Dann dürfen wir wieder rüber. Angeblich ist es dort bei dem schlechten Wetter, was ja kommen soll, zu unsicher. Dort liegen aber ganz offensichtlich Dauerlieger und Überwinterer, die um einiges größer sind als wir. Wenn der Steg die hält, dann sollte er es auch mit uns noch schaffen. Und schlechtes Liegen im Sturm kennen wir. Gijón ist in dieser Kategorie kaum zu toppen. Abends fummeln wir noch einige Zeit herum, um uns richtig festzubinden. Wenn uns nun noch etwas passieren sollte, dann nur, wenn es den ganzen Steg weghaut.
Insgesamt liegen wir 3 Nächte in Nazaré. Und hinten im südlichen Teil war es auch während des Starkwinds am Freitag vollkommen ruhig. Die Hallen halten den Wind gut ab und die Wellen kommen nur sehr abgemildert, wenn überhaupt, nach hinten in diese Ecke. Aber der Hafen von Nazaré ist nichts für einen längeren Aufenthalt. Wenigstens nicht an den südlichen Stegen. Das ist ganz sicher. Nach einigen Tagen liegen die Nerven zwangsläufig blank, es sei denn, man ist schwerhörig oder am besten gleich ganz taub. Wir wissen nicht, ob der Generator auf einem der Trawler läuft oder an den Fischhallen eingeschaltet wird, wenn die Fischer im Hafen liegen. Aber dieser Generator läuft ständig und beschallt auf Hochtouren ohne jede Schallisolierung den kompletten Hafen. Und das eben nicht nur etwas, sondern richtig und richtig schlafraubend.
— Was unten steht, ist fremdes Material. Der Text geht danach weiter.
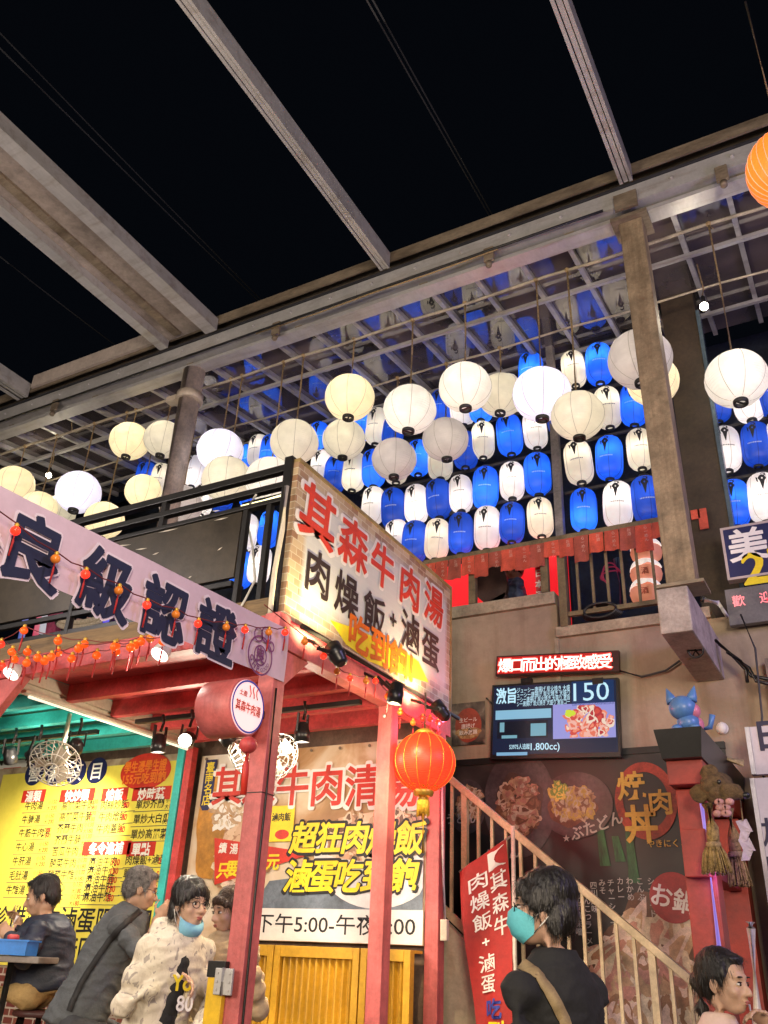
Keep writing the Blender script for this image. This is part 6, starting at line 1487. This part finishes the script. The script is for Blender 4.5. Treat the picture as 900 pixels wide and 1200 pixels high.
        nv0 = len(me.vertices); rs_ = random.Random(int(H.x*1000)); bmh = bmesh.new(); bmh.from_mesh(me); bmh.normal_update(); src_ = [(V(v_.co), V(v_.normal)) for v_ in bmh.verts]
        crown = hp(.01, -.05, .12)
        for _ in range(hair.get('n', 1300)):
            p, n_ = src_[rs_.randrange(nv0)]; d = (p-crown).normalized()*.7+V((0, 0, -.55))+V((rs_.uniform(-.25, .25), rs_.uniform(-.25, .25), rs_.uniform(-.2, .2)))
            d = (d-n_*d.dot(n_)); 
            if d.length < .05: continue
            d.normalize(); w_ = n_.cross(d)*.0011; ln = rs_.uniform(.02, .05)*s; l_ = rs_.uniform(.001, .006); pr_ = None
            for q_, h_ in ((0, -.001), (.4, l_), (.75, l_*1.1), (1.0, l_*rs_.uniform(-.6, 1.8))):
                c_ = p+d*ln*q_+n_*h_-Z*(q_*q_*.006); ww = w_*(1-.75*q_); a_, b_ = bmh.verts.new(c_-ww), bmh.verts.new(c_+ww)
                if pr_: bmh.faces.new((pr_[0], pr_[1], b_, a_)).smooth = True
                pr_ = (a_, b_)
        bmh.to_mesh(me); bmh.free()
        me.materials.append(hair['mat']); link('hair', me, t)
    # ---- clothing
    def fold(me, amp, f=9, seed=0):
        for v_ in me.vertices:
            p = V(v_.co); n_ = v_.normal
            q_ = p+noise.noise_vector(p*4)*.05; w1 = 1-abs(noise.noise(V((q_.x*f*.9+seed, q_.y*f*.9, q_.z*f*2.0))))*2; v_.co = p+V(n_)*(max(0, w1)**2*amp*.75+noise.noise(V((p.x*f*.5, p.y*f*.5, p.z*f*.5+seed)))*amp*.22+noise.noise(q_*38)*amp*.12)
    if top:
        m = MB(); g = top.get('puff', 0)
        loft(m, [(pel+upn*f*L_, (wx+g)*bw, (wy+g)*s*bulk) for f, wx, wy in ((-.14, .155*wide, .125*wide), (.06, .158, .122), (.30, .145, .115), (.60, .16, .118), (.82, .165, .112), (.95, .125, .092), (1.02, .080, .074), (1.07, .064, .062))], ax, ay)
        for sd in ('l', 'r'):
            if 'sh_'+sd in J:
                sh, el, wr = J['sh_'+sd], J['el_'+sd], J['wr_'+sd]
                sh = neck.lerp(sh, .90)+Z*-.012; cap_(m, pel+upn*.80*L_, sh, (.075+g*.6)*s, (.056+g*.6)*s); cap_(m, neck-upn*.012, sh, .050*s, (.050+g*.5)*s)
                if sleeve == 'long': chain(m, [sh, sh.lerp(el, .5)+V((0, 0, -.006)), el, el.lerp(wr, .5), wr.lerp(el, .04)], [(.056+g*.6)*s, (.053+g*.8)*s, (.047+g*.8)*s, (.042+g*.8)*s, (.034+g*.6)*s])
                elif sleeve == 'short': chain(m, [sh, sh.lerp(el, .45), sh.lerp(el, .85)], [(.052+g)*s, (.050+g)*s, (.044+g)*s])
        if top.get('collar'): 
            for k in range(14):
                a = 2*math.pi*k/14; m.ell(neck+upn*.012+ax*.066*s*math.cos(a)+ay*.064*s*math.sin(a), .021*s, n=8, m=6)
        if hood:
            for k in range(15):
                a = math.pi*(1.02+.96*k/14)*1 ; q_ = neck-Ft*.05*s+ax*.10*s*math.cos(a)+Ft*.085*s*math.sin(a)+upn*(.01+.03*math.sin((a-math.pi)))
                m.ell(q_, (.045*s), n=10, m=8)
        me = evalmods(m.bm, .010, 14, None, 'top', t); fold(me, top.get('fold', .010), 9, H.x*7); me.materials.append(top['mat']); link(top['name'], me, t)
    if tee:
        m = MB(); loft(m, [(pel+upn*f*L_+Ft*.028*s, wx*bw, wy*s*bulk) for f, wx, wy in ((.0, .085, .118), (.3, .085, .118), (.6, .075, .122), (.80, .06, .113), (.93, .045, .075))], ax, ay)
        me = evalmods(m.bm, .010, 3, None, 'tee', t); fold(me, .006, 12); me.materials.append(tee); link('t_shirt', me, t)
    if pants:
        m = MB(); loft(m, [(pel+upn*f*L_, wx*bw, wy*s*bulk) for f, wx, wy in ((-.20, .13, .11), (-.08, .155, .125), (.07, .145, .11))], ax, ay)
        for sd in ('l', 'r'):
            if 'hip_'+sd in J:
                p = [J[k+sd] for k in ('hip_', 'kn_', 'an_') if k+sd in J]; chain(m, [pel.lerp(p[0], .5)]+p, [.10*s, .092*s, .075*s, .058*s][:len(p)+1])
        me = evalmods(m.bm, .011, 3, None, 'pants', t); fold(me, .008, 10, 3); me.materials.append(pants); link('trousers', me, t)
        m = MB(); n_ = 0
        for sd in ('l', 'r'):
            if 'an_'+sd in J: a = J['an_'+sd]; cap_(m, a+V((0, 0, -.04)), a+Ft*.15+V((0, 0, -.055)), .048, .040); n_ += 1
        if n_: me = evalmods(m.bm, .010, 2, None, 'shoes', t); me.materials.append(blackp); link('shoes', me, t)
        else: m.bm.free()
    if mask:
        mc, col = mask; m = MB(); on = mc == 'on'
        g = []; oz = 0 if on else -.05; oy = 0 if on else -.030
        CY = [.100, .118, .124, .123, .117, .106, .088, .068]; CZ_ = [.000, -.018, -.036, -.054, -.072, -.090, -.106, -.118]
        for j in range(8):
            row = []
            for k in range(17):
                u = k/8-1; cc = max(0, math.cos(u*math.pi/2))**.75
                y_ = .026+(CY[j]-.026)*cc+oy*cc; z_ = (-.036-.048*j/7)*(1-cc)+(CZ_[j] if on else -.098+CZ_[j]*.62)*cc+(0 if on else -.030)*(1-cc)
                pl = .0022*(1 if j % 2 else -1)*cc if 0 < j < 7 else 0
                row.append(m.bm.verts.new(hp(.070*math.sin(u*math.pi/2), y_+pl, z_)))
            g.append(row)
        for j in range(7):
            for k in range(16): m._f((g[j][k], g[j][k+1], g[j+1][k+1], g[j+1][k]), True)
        oy = oz
        fm_ = m.build('face_mask', col, t, recalc=False)
        m = MB()
        for k in (-1, 1): m.tube([hp(.069*k, .030, -.036+oy), hp(.080*k, .005, -.02+oy*.6), hp(.083*k, -.022, -.005)], .0022, 5); m.tube([hp(.069*k, .028, -.083+oy), hp(.080*k, .0, -.055+oy*.6), hp(.083*k, -.022, -.03)], .0022, 5)
        m.build('ear_loops', white_p, t)
    if glasses:
        m = MB()
        for k in (-1, 1):
            m.tube([hp(.032*k+.024*math.cos(a), .099-.006*abs(math.cos(a)), -.006+.017*math.sin(a)) for a in [2*math.pi*i/18 for i in range(19)]], .0019*s, 5)
            m.tube([hp(.056*k, .094, .0), hp(.074*k, .05, .003), hp(.080*k, -.012, .0)], .0019*s, 5)
        m.tube([hp(-.009, .102, -.002), hp(0, .105, .001), hp(.009, .102, -.002)], .0019*s, 5); m.build('glasses', blackp, t)
    if strap:
        pts, mt, wd = strap; from mathutils.bvhtree import BVHTree
        tm = [c_ for c_ in t.children if c_.name.startswith(top['name'])][0].data
        bv = BVHTree.FromPolygons([v_.co for v_ in tm.vertices], [p_.vertices for p_ in tm.polygons])
        hits = []
        for px_, py_ in pts:
            h_ = bv.ray_cast(CAMP, ray(px_, py_).normalized())
            if h_[0] is not None: hits.append((h_[0], h_[1]))
        if len(hits) < 2: hits = [(neck, Z), (pel, Z)]
        q_, n_, _, _ = bv.find_nearest(hits[0][0]*2-hits[1][0]+DP*.05); cs = [(q_+n_*.006, n_)]
        for (pa, na), (pb, nb) in zip(hits, hits[1:]):
            for k in range(4):
                q_, n_, _, _ = bv.find_nearest(pa.lerp(pb, k/4)); cs.append((q_+n_*.006, n_))
        m = MB(); prev = None
        for i, (q_, n_) in enumerate(cs):
            d = cs[min(i+1, len(cs)-1)][0]-cs[max(i-1, 0)][0]; w_ = n_.cross(d).normalized()*wd/2
            row = [m.bm.verts.new(q_-w_), m.bm.verts.new(q_-w_+n_*.004), m.bm.verts.new(q_+w_+n_*.004), m.bm.verts.new(q_+w_)]
            if prev:
                for k in range(4): m._f((prev[k], prev[(k+1) % 4], row[(k+1) % 4], row[k]), True)
            prev = row
        m.build('strap', mt, t)
    return t
sk1 = skin_mat('light_skin', (.52, .33, .23)); sk2 = skin_mat('tan_skin', (.46, .28, .18)); sk3 = skin_mat('warm_skin', (.55, .34, .24))
hair_b = M('black_hair', (.012, .010, .009), .42, 0, .3, 20, .5, 90, stretch=(1, 1, .25)); hair_g = M('grey_hair', (.22, .21, .20), .6, 0, .5, 40, .5, 120, col2=(.05, .047, .045))
RX, DP = _r0, _fh            # image right, away from the camera
def at(px, py, W): return PX(px, py, W=W)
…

Normalerweise kehrt wochentags ab 3:00 Ruhe ein und der Radau geht erst wieder los, wenn die Trawler zurück sind. Doch am Freitag sind die Wellen zu hoch und keiner der Fischer geht raus. So haben wir ab Donnerstag 15:00 eine 24h-Dauerbeschallung durch den Generator. Ich habe ja Ohrstöpsel, aber die helfen nur begrenzt. Und außerdem ist es auch nicht besonders angenehm, die Dinger 24h am Tag im Ohr zu haben. Also bleibt einem nur, in die Stadt zu gehen. Man muss weg, runter von Bord und möglichst lange irgendwohin, wo es wenigstens etwas ruhiger ist. Eines ist dann Freitagabend ganz klar. Wir müssen hier bei der nächsten sich bietenden Gelegenheit verschwinden. Und das ist schade. Total schade, eben wegen des »zweiten Gesichts« von Nazaré. Aber der Hafen geht gar nicht!